1/ Une roche aux propriétés fâcheuses
Véritable coffre-fort à radioactivité, le sous-sol de Bure ? Placez-le, placez ce CIGéo dans l’eau et le voilà qui, tel l’Aspro, se délite, intégralement ! Tout comme avait pu le remarquer le géophysicien A.Mourot, sans être écouté.
2/ L’ennemie n°1 débusquée
Quelle importance ? S’il n’y a pas d’eau à Bure, aucune possibilité que le site se trouve ennoyé un jour. Pas d’eau à Bure, l’Andra l’a assuré pendant des années, jusque dans ses docs. Oui mais voilà…
3/ Eau… secours
Le secret de Bure éventé : un coffre-fort factice, soumis aux caprices de dame nature, masses d’eau, site « gruyère », failles, séismes… et comment ne pas trouver les failles indésirables
4/ 2 ou 3 questions troublantes
Contrôle, surveillance, évaluation : crédibilité ? Réversibilité ? Anticiper ou subir ?

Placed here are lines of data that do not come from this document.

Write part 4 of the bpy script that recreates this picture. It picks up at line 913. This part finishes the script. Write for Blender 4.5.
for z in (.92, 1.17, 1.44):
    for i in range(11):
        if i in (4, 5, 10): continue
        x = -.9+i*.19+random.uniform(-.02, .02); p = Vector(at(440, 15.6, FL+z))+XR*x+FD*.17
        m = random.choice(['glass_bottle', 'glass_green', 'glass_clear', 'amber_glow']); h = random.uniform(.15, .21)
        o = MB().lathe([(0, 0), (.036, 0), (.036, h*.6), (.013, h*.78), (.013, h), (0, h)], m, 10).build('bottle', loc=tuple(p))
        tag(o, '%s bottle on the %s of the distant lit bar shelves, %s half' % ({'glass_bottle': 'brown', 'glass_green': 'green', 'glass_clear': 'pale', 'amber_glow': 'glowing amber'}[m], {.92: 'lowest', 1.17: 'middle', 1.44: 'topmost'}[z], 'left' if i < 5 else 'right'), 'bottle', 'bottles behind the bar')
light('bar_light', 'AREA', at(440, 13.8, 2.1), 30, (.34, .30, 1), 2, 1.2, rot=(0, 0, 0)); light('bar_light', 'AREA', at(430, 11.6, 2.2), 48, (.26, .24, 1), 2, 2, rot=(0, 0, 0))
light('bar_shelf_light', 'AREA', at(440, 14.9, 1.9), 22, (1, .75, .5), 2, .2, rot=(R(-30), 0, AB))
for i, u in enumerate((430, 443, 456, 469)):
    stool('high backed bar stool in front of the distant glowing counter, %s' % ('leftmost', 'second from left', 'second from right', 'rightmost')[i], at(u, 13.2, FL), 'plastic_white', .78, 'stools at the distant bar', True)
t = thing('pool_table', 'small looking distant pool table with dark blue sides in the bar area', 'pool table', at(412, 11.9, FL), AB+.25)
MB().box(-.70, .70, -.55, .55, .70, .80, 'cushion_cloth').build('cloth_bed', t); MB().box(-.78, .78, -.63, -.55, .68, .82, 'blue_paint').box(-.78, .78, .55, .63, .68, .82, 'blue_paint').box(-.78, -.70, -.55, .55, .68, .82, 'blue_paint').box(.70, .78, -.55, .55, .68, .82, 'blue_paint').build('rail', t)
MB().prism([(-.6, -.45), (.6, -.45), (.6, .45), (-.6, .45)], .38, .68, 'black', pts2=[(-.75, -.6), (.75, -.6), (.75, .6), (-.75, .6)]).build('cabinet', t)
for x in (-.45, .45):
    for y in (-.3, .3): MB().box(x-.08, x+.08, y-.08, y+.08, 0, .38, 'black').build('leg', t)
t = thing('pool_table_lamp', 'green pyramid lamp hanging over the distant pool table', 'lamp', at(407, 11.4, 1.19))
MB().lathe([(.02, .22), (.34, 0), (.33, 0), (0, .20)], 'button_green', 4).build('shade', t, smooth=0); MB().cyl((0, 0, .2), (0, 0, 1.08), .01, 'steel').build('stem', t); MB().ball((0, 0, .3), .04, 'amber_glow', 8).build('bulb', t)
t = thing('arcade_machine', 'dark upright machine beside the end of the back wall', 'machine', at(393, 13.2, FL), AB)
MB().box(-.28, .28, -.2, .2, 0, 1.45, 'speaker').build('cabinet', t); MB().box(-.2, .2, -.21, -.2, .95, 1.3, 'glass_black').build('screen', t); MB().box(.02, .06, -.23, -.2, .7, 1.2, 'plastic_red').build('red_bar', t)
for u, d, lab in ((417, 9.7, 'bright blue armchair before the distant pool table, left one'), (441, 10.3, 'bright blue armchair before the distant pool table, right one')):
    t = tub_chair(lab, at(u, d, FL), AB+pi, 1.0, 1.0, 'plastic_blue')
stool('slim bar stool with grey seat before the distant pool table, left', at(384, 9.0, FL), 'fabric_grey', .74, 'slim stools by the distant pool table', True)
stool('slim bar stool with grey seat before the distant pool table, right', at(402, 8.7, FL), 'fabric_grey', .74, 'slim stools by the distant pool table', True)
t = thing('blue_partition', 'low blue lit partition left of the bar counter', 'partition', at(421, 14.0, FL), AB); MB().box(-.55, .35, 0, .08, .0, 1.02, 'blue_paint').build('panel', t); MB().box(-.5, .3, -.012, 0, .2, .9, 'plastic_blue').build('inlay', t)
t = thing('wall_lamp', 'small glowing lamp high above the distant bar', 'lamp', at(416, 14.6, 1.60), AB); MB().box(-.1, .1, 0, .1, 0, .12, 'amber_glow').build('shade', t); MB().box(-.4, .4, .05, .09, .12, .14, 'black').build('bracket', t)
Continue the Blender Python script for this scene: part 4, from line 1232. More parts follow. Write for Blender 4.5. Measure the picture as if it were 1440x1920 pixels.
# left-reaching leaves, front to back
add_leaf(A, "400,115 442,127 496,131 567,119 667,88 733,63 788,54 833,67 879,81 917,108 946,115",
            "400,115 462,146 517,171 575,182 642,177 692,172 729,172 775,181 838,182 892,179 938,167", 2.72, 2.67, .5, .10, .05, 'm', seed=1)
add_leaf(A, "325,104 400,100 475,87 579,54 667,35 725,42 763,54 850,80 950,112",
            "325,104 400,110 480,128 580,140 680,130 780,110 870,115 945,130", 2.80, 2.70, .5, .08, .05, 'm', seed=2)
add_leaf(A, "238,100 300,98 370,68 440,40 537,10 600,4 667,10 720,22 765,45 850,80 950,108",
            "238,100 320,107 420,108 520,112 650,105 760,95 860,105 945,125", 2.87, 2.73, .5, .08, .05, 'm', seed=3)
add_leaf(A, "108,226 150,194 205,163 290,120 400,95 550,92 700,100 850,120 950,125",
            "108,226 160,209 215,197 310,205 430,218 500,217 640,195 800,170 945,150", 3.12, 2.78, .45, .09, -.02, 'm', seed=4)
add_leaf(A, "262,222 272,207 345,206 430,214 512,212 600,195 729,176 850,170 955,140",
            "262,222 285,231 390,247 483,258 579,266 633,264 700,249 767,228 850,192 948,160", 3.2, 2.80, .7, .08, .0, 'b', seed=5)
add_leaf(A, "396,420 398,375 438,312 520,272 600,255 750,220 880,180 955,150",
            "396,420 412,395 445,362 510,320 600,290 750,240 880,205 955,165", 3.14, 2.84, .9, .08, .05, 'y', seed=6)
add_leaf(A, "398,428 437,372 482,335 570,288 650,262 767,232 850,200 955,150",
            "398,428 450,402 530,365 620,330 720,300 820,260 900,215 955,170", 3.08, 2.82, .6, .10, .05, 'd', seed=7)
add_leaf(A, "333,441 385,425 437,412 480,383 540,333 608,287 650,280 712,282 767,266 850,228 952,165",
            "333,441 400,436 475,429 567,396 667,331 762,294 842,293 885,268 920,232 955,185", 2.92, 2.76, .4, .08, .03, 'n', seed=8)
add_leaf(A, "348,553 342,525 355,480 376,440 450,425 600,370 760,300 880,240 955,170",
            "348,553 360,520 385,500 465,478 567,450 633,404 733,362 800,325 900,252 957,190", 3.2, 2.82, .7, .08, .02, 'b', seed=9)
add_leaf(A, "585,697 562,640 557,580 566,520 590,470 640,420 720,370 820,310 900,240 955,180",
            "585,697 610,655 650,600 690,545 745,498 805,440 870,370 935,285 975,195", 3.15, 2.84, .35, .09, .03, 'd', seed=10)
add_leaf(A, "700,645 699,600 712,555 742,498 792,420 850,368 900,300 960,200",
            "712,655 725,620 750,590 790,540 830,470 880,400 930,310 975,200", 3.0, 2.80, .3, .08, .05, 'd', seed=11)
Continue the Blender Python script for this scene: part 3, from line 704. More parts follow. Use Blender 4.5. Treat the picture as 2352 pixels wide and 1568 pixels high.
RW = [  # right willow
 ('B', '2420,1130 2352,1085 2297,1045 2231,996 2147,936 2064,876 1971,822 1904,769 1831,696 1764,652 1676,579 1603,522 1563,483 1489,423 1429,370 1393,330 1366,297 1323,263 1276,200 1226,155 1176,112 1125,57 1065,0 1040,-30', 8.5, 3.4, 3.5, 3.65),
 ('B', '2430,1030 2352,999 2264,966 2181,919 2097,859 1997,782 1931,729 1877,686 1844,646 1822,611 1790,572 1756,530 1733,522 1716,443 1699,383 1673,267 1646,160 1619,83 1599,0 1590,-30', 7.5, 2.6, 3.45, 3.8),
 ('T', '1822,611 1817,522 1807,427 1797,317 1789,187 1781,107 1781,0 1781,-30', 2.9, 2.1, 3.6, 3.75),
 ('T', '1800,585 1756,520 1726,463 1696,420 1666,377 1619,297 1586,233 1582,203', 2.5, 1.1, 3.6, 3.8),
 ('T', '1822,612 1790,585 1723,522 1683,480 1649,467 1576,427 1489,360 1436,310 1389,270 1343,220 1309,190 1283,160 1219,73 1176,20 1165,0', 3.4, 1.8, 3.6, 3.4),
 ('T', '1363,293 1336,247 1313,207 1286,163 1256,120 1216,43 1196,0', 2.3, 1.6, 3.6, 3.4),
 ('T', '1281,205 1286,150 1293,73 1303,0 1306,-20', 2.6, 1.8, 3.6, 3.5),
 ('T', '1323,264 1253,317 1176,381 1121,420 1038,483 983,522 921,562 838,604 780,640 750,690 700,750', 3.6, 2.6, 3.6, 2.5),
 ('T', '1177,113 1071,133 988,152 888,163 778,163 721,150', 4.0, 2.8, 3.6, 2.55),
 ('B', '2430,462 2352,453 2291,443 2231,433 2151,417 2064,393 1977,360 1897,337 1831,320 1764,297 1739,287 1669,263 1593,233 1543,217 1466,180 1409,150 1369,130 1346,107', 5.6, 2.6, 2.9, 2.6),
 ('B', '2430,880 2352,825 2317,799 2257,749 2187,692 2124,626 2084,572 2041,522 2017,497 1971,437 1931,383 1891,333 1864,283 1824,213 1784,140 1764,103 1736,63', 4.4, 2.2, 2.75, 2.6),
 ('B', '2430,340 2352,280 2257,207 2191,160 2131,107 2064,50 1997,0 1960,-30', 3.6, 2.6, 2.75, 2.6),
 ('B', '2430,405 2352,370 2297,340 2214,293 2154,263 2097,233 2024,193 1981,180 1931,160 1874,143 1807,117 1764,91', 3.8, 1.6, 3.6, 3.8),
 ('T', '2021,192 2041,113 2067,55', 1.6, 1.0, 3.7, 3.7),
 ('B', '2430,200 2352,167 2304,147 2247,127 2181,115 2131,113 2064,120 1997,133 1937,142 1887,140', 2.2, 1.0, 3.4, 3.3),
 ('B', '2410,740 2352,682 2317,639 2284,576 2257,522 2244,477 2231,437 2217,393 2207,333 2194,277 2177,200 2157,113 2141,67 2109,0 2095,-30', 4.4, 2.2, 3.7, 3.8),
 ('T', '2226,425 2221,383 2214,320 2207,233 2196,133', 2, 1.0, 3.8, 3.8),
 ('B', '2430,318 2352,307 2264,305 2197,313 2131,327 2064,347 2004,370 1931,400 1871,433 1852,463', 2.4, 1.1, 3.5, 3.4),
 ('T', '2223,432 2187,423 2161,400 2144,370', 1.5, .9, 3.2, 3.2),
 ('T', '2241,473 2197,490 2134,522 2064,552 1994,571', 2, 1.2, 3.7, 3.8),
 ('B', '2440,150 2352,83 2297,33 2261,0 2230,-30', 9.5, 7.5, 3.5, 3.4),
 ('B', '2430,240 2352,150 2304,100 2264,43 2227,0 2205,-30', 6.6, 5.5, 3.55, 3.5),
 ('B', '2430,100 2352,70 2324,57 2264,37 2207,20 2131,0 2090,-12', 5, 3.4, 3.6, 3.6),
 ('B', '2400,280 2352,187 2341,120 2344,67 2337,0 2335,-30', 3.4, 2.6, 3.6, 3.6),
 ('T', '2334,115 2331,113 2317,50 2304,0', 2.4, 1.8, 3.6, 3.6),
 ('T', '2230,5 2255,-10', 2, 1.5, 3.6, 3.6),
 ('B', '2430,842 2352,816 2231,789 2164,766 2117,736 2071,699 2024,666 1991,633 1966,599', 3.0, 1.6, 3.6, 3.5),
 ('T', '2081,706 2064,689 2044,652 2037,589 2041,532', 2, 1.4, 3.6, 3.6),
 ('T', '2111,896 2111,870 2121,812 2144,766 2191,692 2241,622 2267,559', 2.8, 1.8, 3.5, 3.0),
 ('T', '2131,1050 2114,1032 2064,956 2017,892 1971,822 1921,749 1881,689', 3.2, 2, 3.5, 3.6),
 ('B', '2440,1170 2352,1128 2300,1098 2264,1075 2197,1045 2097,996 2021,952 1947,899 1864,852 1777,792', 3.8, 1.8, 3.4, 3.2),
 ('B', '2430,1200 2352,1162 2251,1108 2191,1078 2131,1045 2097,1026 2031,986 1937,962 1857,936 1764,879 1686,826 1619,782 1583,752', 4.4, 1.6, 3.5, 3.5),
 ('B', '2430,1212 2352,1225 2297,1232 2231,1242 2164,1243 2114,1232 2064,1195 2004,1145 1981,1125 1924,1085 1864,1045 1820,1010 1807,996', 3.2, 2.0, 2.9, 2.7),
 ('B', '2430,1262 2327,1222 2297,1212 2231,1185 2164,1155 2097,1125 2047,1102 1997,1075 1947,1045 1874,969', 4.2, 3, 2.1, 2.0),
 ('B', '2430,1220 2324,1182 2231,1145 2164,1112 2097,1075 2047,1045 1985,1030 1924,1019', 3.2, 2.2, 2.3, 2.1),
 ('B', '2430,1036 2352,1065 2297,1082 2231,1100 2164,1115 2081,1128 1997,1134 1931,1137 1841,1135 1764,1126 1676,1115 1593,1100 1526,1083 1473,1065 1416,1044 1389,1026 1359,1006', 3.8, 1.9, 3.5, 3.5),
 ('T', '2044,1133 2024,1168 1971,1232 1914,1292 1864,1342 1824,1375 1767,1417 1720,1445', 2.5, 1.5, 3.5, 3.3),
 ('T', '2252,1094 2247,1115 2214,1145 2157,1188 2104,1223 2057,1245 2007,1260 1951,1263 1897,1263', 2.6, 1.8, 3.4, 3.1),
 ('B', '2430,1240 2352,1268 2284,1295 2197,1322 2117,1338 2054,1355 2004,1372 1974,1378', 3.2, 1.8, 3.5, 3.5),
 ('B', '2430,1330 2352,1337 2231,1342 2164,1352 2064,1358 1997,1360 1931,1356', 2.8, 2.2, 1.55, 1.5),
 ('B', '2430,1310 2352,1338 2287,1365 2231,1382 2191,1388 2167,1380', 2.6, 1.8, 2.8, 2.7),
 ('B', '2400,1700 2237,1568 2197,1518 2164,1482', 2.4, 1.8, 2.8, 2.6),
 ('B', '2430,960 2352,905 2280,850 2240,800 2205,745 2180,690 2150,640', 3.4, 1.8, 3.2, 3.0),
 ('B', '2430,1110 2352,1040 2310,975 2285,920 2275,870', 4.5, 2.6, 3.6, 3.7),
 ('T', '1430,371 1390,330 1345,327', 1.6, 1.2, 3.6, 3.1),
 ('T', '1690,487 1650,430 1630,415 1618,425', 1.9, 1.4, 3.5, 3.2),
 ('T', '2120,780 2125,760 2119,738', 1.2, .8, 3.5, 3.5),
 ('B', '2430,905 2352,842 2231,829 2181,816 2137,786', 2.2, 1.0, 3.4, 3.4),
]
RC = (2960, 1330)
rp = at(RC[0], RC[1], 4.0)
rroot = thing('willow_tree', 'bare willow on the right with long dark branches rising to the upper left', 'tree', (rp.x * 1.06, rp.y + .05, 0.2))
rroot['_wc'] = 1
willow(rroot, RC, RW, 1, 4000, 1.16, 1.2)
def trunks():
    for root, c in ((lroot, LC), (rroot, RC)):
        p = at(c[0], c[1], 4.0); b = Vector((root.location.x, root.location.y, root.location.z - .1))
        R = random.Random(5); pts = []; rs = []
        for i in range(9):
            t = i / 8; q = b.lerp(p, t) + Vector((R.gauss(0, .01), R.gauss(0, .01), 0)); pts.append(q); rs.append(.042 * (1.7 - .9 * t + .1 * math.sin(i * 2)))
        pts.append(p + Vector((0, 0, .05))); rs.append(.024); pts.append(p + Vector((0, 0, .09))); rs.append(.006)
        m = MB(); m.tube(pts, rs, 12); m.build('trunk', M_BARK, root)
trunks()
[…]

1/ Une roche aux propriétés fâcheuses
Cherche roche pour piéger pendant un million d’année la radioactivité des déchets nucléaires. Trouvée, ici à BURE (Champagne/Lorraine), s’était exclamée l’ANDRA (organisme chargé de gérer ces déchets) après une quête à rebondissements lancée dès le début des années 1980. Une roche inespérée, imperméable, dure comme du bêton. Un véritable « coffre-fort » comme la qualifiera l’agence.
Pourtant ! Pourtant M.Guéritte, de l’association La Q.V., vient de démontrer de manière expérimentale et magistrale, sous format vidéo (cf tous les détails en bas de ce message), une propriété des plus fâcheuses pour un coffre-fort. Plongée dans l’eau, la roche prévue pour confiner les déchets radioactifs (argilite) se… désagrège. Rien de moins. Et rapidement. En une poignée de minutes, un fragment d’argilite se délite tel un cachet d’aspirine, intégralement. Le regretté A.Mourot, géophysicien, avait pu faire une constatation similaire, passée quasi inaperçue à l’époque, en plaçant sur un muret extérieur de sa résidence un morceau de la même argilite. Après quelques averses, était disparu le « caillou », transformé en un petit tas de poudre boueuse.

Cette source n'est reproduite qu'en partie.